Wednesday, November 29, 2017

Let's talk minimalism theories (and a bit of clothes stuff)

How to Get Dressed, a book by a show business costumer, says that you should hang every possible piece of your clothing, to keep everything visible. You can even pin small things to muslin-covered hangers.

Japanese organizing expert Marie Kondo's advice is to fold almost everything. No muslin-covered hangers, but you can decorate the few hangers you do use with old hair ties and keychains.

Project 333 and similar capsule wardrobe plans tell you to keep only a limited number of items out for use at one time, and no shopping is allowed during the three-month period except right near the end when you're thinking about the next season. This is supposed to make your getting-dressed decisions easier (here's my hat and my scarf, not plural), and may help you to think less about appearances and more about big ideas. A tiny wardrobe can also be a source of more-with-less creativity; or an opportunity for absolute uniformity (t-shirts and jeans). (One thought I have is that the three-month experiment, like a Whole 30 month, may be most effective if you do it only once or twice or occasionally, and follow the rules exactly, rather than trying to follow it longterm but haphazardly.)

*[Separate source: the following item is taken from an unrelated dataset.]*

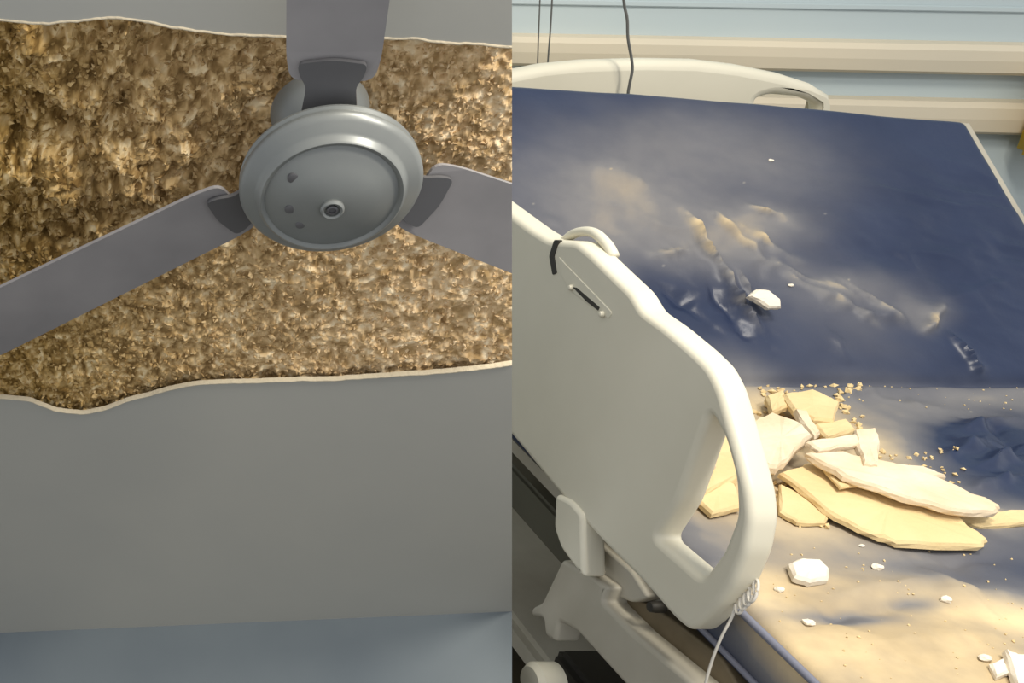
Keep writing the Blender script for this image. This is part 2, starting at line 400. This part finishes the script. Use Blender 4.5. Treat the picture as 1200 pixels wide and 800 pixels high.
# mattress ------------------------------------------------------------
mt = empty('mattress', (1.44, 1.2, ZT-.078), 'navy blue vinyl mattress bent up at the head, strewn with tan plaster dust', 'mattress')
dirb = Vector((0, math.cos(TH), math.sin(TH))); nrb = Vector((0, -math.sin(TH), math.cos(TH)))
def uv(x, y):
    p = onZ(x, y, ZT)
    if p.y <= YS: return (p.y-YS, p.x)
    p = at(x, y, (0, YS, ZT), nrb); return ((p-Vector((p.x, YS, ZT))).dot(dirb), p.x)
us = np.concatenate([np.arange(-1.30, -.75, .02), np.arange(-.75, .585, .0034)])
vs_top = np.linspace(XL, XR, 240)
th = TH*np.clip((us+.018)/.036, 0, 1)
yy = np.interp(us, us, np.concatenate([[0], np.cumsum(np.cos((th[1:]+th[:-1])/2)*np.diff(us))])); zz = np.concatenate([[0], np.cumsum(np.sin((th[1:]+th[:-1])/2)*np.diff(us))])
yy = yy-np.interp(0, us, yy)+YS; zz = zz+ZT
UU, VV = np.meshgrid(us, vs_top, indexing='ij')
HH = (fbm(UU*7, VV*5, 3, 50)-.45)*.012
crest_light = np.zeros_like(HH)
def ridge(p, q, h, wd):
    global crest_light
    (u0, v0), (u1, v1) = uv(*p), uv(*q)
    du, dv = u1-u0, v1-v0; L2 = du*du+dv*dv
    Wu = UU+(vn(UU*34, VV*34, 60)-.5)*.011; Wv = VV+(vn(UU*34, VV*34, 70)-.5)*.011
    t = np.clip(((Wu-u0)*du+(Wv-v0)*dv)/L2, 0, 1); d = np.hypot(Wu-u0-t*du, Wv-v0-t*dv)
    prof = np.sin(np.pi*(.10+.84*t))*(.45+.95*vn(t*6+u0*50, t*0+v0*50, 12))
    d = np.abs(d)/(wd*(.55+.8*vn(t*9+v0*40, t*0+u0*40, 13)))
    g = np.exp(-d**1.35)*prof
    if h > .007 and min(u0, u1) > .02: crest_light = np.maximum(crest_light, min(h/.016, 1)*.50*np.exp(-(d*1.1)**2)*prof)  # streaks on crease crests: dust mixed with highlights put into the colour
    return h*1.15*g
for r_ in (((800, 245), (850, 325), .016, .007), ((845, 320), (888, 385), .018, .007), ((830, 250), (892, 300), .011, .008), ((860, 265), (940, 310), .010, .009),
           ((870, 240), (935, 265), .008, .008), ((765, 297), (812, 290), .009, .008), ((862, 320), (900, 375), .012, .006), ((890, 300), (1000, 350), .010, .010),
           ((920, 320), (1030, 385), .010, .010), ((985, 330), (1070, 385), .008, .009), ((1080, 390), (1110, 355), .014, .008), ((1110, 355), (1200, 325), .006, .014),
           ((1115, 392), (1152, 440), .013, .006), ((1000, 375), (1060, 370), .006, .008), ((770, 330), (850, 390), -.010, .016), ((830, 330), (880, 400), -.010, .010),
           ((700, 200), (760, 215), .006, .02), ((890, 310), (905, 420), -.006, .02), ((960, 380), (1000, 430), .005, .016),
           ((1120, 505), (1190, 490), .014, .012), ((1110, 540), (1160, 510), .012, .010), ((1150, 550), (1200, 525), .015, .012), ((1130, 575), (1200, 560), .010, .010),
           ((1170, 500), (1200, 540), -.012, .012), ((1040, 470), (1120, 480), .005, .014), ((985, 470), (1030, 460), .010, .010),
           ((940, 735), (1010, 712), -.010, .014), ((1010, 712), (1080, 708), -.008, .012), ((950, 700), (1100, 682), .008, .02), ((980, 760), (1180, 740), .009, .03), ((1080, 700), (1200, 690), .010, .03), ((1050, 660), (1200, 655), -.008, .03)):
    HH += ridge(*r_)
hits = np.clip(1-np.abs(UU-.24)/.3, 0, 1)
HH += (1-np.abs(2*fbm(UU*16+VV*7, VV*9-UU*5, 3, 80)-1)-.7)*.012*hits
HH -= .010*np.exp(-(UU/.010)**2)
HH += .006*np.exp(-((UU+.022)/.012)**2)
topsk = np.interp(VV, [1.2, 1.83], [.025, -.0])          # head edge runs slightly askew
UUs = UU
nz = np.cos(th)[:, None]; ny = -np.sin(th)[:, None]
ext = np.clip((UU-.35)/.235, 0, 1)
# u of head edge: .563 at the left, .50 at the right
uend = np.interp(VV, [1.0, 1.34, 1.83, 1.889], [.585, .562, .503, .497])
scale_u = np.where(UU > .3, (uend-.3)/(us[-1]-.3), 1.0)
Ueff = np.where(UU > .3, .3+(UU-.3)*scale_u, UU)
Y = YS + np.where(Ueff > .05, 0, 0) + np.interp(Ueff, us, yy-YS); Z = np.interp(Ueff, us, zz)
# round shoulders along sides and head
def drop(d, r): d = np.clip(d, 0, r); return r-np.sqrt(np.maximum(r*r-(r-d)**2, 0))
rs_ = .016
D = drop(VV-XL, rs_)+drop(XR-VV, rs_)+drop(uend-Ueff, .012)+drop(us[0]*-1+UU+1e-9, .012)
fade = np.clip(np.minimum(np.minimum(VV-XL, XR-VV)/.03, 1), 0, 1)
hh = HH*fade-D
P = np.stack([VV, Y+ny*hh, Z+nz*hh], -1)
nu, nv = UU.shape; TK = .073
Pb = np.stack([VV, Y-ny*TK*1.0, Z-nz*TK], -1)
# the ring: top across, bottom across back
side_in = .004
Pb2 = Pb.copy()
ring = np.concatenate([P, Pb2[:, ::-1][:, ::12], Pb2[:, :1]], 1)
nr = ring.shape[1]; vv_ = ring.reshape(-1, 3)
ii = np.arange(nu*nr).reshape(nu, nr); jn = np.roll(ii, -1, axis=1)
FQ = np.stack([ii[:-1], jn[:-1], jn[1:], ii[1:]], -1).reshape(-1, 4).tolist()
FQ.append(ii[0].tolist()[::-1]); FQ.append(ii[-1].tolist())
me = bpy.data.meshes.new('mattress_cover'); me.from_pydata(vv_.tolist(), [], FQ)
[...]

On the other side, Marie Kondo recommends doing a major closet purge once, but then keeping most of the joy-sparking remainder available to wear year-round...because clothes, like Toy Story characters, don't like "going in the box." The final amount is up to you, your needs, and your drawer space. One blogger suggested that this approach is perhaps more honest than storing non-capsule clothes in boxes, because you are not just delaying a decision on what to do with them.

Note that this hasn't addressed issues such as fast fashion, polluted rivers, overseas labour, poverty, and shopping addiction. And we haven't even gotten to the rest of the house, the dishes, books, vacuum cleaners, and guinea pig bedding.

So what's a confused home organizer to do?

Michael Pollan's famous food advice is “Eat food. Not too much. Mostly plants.” It's a principle that can be translated into practice. It also opens up discussion. What is "food?" How much is too much? What is "mostly?" What kinds of plants? Where should they come from? But you start with the principle.

So here's an adapted version of Pollan's motto: "Wear clothes. Not too many. Mostly low-impact."

How you hang or fold them is up to you.